By understanding how infrastructure impacts revenue, risk management, and operational resilience, IT leaders can better justify their priorities, defend their budgets, and demonstrate how they're contributing to business goals.
SHIFTING FROM VANITY METRICS TO VALUE METRICS
While metrics like device counts or ticket resolution rates validate certain operational achievements, they rarely resonate with business leaders. Most executives aren't concerned with the intricacies of system performance; they care about supporting business growth, enhancing the customer experience, and strengthening their security posture. As an IT leader, failing to communicate in these terms often leads to struggling to gain stakeholders' trust or securing the resources needed for future initiatives.
Instead, focus on metrics in terms of their business impact. This starts with small, deliberate changes in how you communicate your team's work. Try these strategies:
• Map the infrastructure to board-level objectives. Ensure that executives understand which applications and systems are tied directly to revenue-generating activities, customer touchpoints, or regulatory requirements. This provides a natural lens for evaluating decisions related to infrastructure.

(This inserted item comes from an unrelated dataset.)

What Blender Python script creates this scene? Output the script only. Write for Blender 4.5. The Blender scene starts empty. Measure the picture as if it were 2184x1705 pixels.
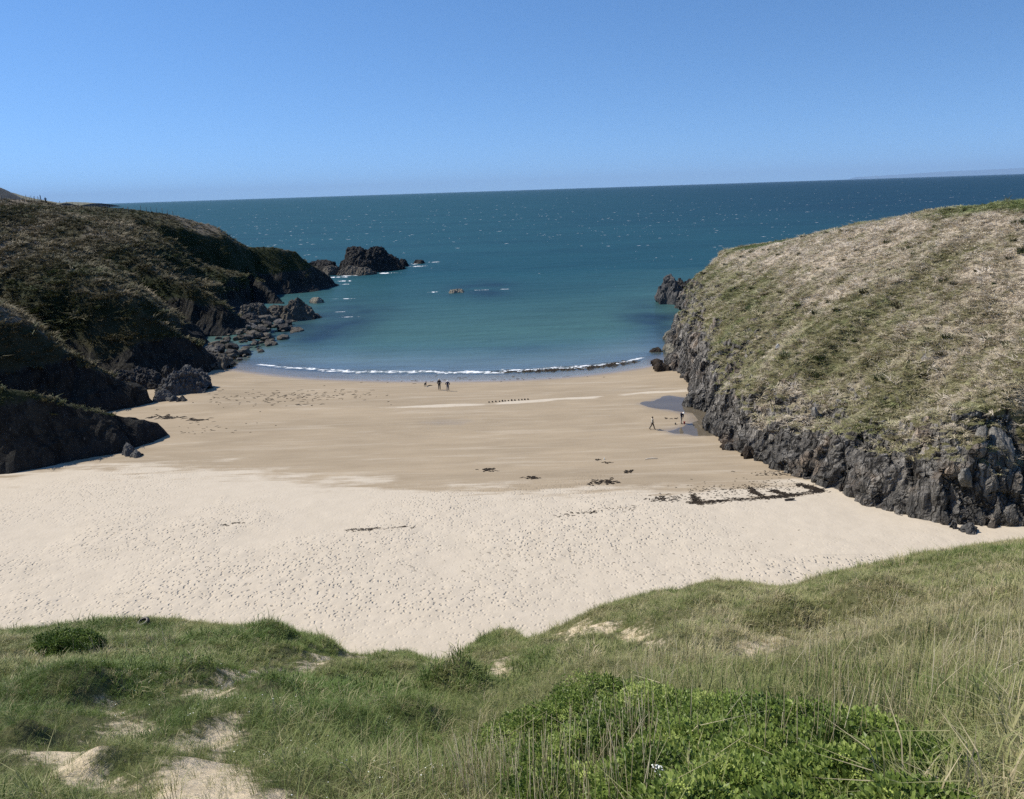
import bpy, math, random
import numpy as np
from mathutils import Matrix, Vector

random.seed(5)
rng = np.random.default_rng(11)
scene = bpy.context.scene
col = scene.collection
R = math.radians

# ------------------------------------------------------------------ camera, sky, sun, exposure
PITCH, ROLL, FPX = R(15.22), R(1.86), 769.0
CAM = np.array([0.0, 0.0, 30.0])
fwd = np.array([0, math.cos(PITCH), -math.sin(PITCH)])
r0 = np.array([1.0, 0, 0]); u0 = np.array([0, math.sin(PITCH), math.cos(PITCH)])
rgt = math.cos(ROLL) * r0 - math.sin(ROLL) * u0
upv = math.sin(ROLL) * r0 + math.cos(ROLL) * u0
cam_d = bpy.data.cameras.new('camera')
cam_d.sensor_fit = 'HORIZONTAL'; cam_d.sensor_width = 36.0; cam_d.lens = 36.0 * FPX / 1024.0
cam_d.clip_start = 0.1; cam_d.clip_end = 300000.0
cam = bpy.data.objects.new('camera', cam_d); col.objects.link(cam)
M = Matrix.Identity(4)
for i in range(3):
    M[i][0], M[i][1], M[i][2], M[i][3] = rgt[i], upv[i], -fwd[i], CAM[i]
cam.matrix_world = M
scene.camera = cam

SUN_EL, SHADOW_AZ = R(50.0), R(-11.0)           # shadows fall towards +X
to_sun = Vector((-math.cos(SUN_EL) * math.cos(SHADOW_AZ), -math.cos(SUN_EL) * math.sin(SHADOW_AZ), math.sin(SUN_EL)))
world = bpy.data.worlds.new('World'); scene.world = world; world.use_nodes = True
wn = world.node_tree; wn.nodes.clear()
sky = wn.nodes.new('ShaderNodeTexSky'); sky.sky_type = 'NISHITA'; sky.sun_disc = False
sky.sun_elevation = SUN_EL; sky.sun_rotation = math.atan2(to_sun.x, to_sun.y)
sky.altitude = 0.0; sky.air_density = 1.0; sky.dust_density = 0.0; sky.ozone_density = 3.0
bg = wn.nodes.new('ShaderNodeBackground'); bg.inputs['Strength'].default_value = 0.15
wo = wn.nodes.new('ShaderNodeOutputWorld')
tc = wn.nodes.new('ShaderNodeTexCoord'); mp = wn.nodes.new('ShaderNodeMapping')
mp.inputs['Scale'].default_value = (1, 1, 1.5); mp.inputs['Location'].default_value = (0, 0, 0.15)   # clear maritime air: deep blue low down
wn.links.new(tc.outputs['Generated'], mp.inputs['Vector']); wn.links.new(mp.outputs[0], sky.inputs['Vector'])
hs = wn.nodes.new('ShaderNodeHueSaturation'); hs.inputs['Saturation'].default_value = 1.18; hs.inputs['Hue'].default_value = 0.502; hs.inputs['Value'].default_value = 1.0
wn.links.new(sky.outputs[0], hs.inputs['Color']); wn.links.new(hs.outputs[0], bg.inputs['Color']); wn.links.new(bg.outputs[0], wo.inputs['Surface'])
sun_d = bpy.data.lights.new('sun', 'SUN'); sun_d.energy = 5.0; sun_d.angle = R(0.53); sun_d.color = (1.0, 0.935, 0.835)
sun = bpy.data.objects.new('sun', sun_d); col.objects.link(sun)
sun.rotation_euler = to_sun.to_track_quat('Z', 'Y').to_euler()
scene.view_settings.view_transform = 'Standard'; scene.view_settings.look = 'None'
scene.view_settings.exposure = 0.22; scene.view_settings.gamma = 1.0
scene.view_settings.use_curve_mapping = False
scene.cycles.use_denoising = False; scene.cycles.denoiser = 'OPENIMAGEDENOISE'; scene.cycles.denoising_input_passes = 'RGB_ALBEDO_NORMAL'; scene.cycles.denoising_prefilter = 'ACCURATE'
scene.cycles.max_bounces = 4; scene.cycles.diffuse_bounces = 2; scene.cycles.glossy_bounces = 2; scene.cycles.transparent_max_bounces = 8; scene.cycles.volume_bounces = 0
scene.cycles.caustics_reflective = False; scene.cycles.caustics_refractive = False

# ------------------------------------------------------------------ helpers: survey of the place
SF = FPX * 2184 / 1024                       # survey coordinates are those of a 2184-pixel-wide print
def ray(a, b):
    return fwd + rgt * (a - 1092) / SF + upv * (852.5 - b) / SF
def at_z(a, b, z):
    d = ray(a, b); return CAM + d * ((z - CAM[2]) / d[2])
def at_y(a, b, y):
    d = ray(a, b); return CAM + d * (y / d[1])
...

• Ask harder, but more valuable questions. Instead of only tracking whether a device or service is functioning, ask what would happen if it weren't. Would it affect revenue? Delay production? Lead to noncompliance? This helps you determine the cost of certain risks, then address them accordingly.
• Frame IT successes in a way that resonates with stakeholders. A successful migration might reduce costs and improve scalability. Strengthened firewalls could lower exposure to financial and reputational risks. Streamlined app performance might enhance customer satisfaction and retention. By contextualizing accomplishments this way, you can position IT as a strategic partner in business growth.
BE A LEADER WHO LOOKS FOR TROUBLE
Fragmented tooling, overlapping responsibilities, and constant change can make visibility a persistent challenge for IT teams. Faced with mounting complexity, many fall back on what they can easily measure, even when those metrics fail to reflect real impact. Though it may be unnerving to discover unmonitored devices, configuration drift, and hidden dependencies, organizations can't afford to ignore these risks.
Effective IT leaders operate with a proactive mindset that says 'We don't see everything yet, but we know where to look.' This approach is instrumental in transforming the department's perception as a cost center to a pillar of innovation, growth, and competitive advantage.
Leaders who confront visibility challenges directly can address gaps early and have greater insight into how they can align decisions with business needs. When infrastructure strategy reflects business priorities, IT leaders position themselves to not just adapt to change, but to lead it.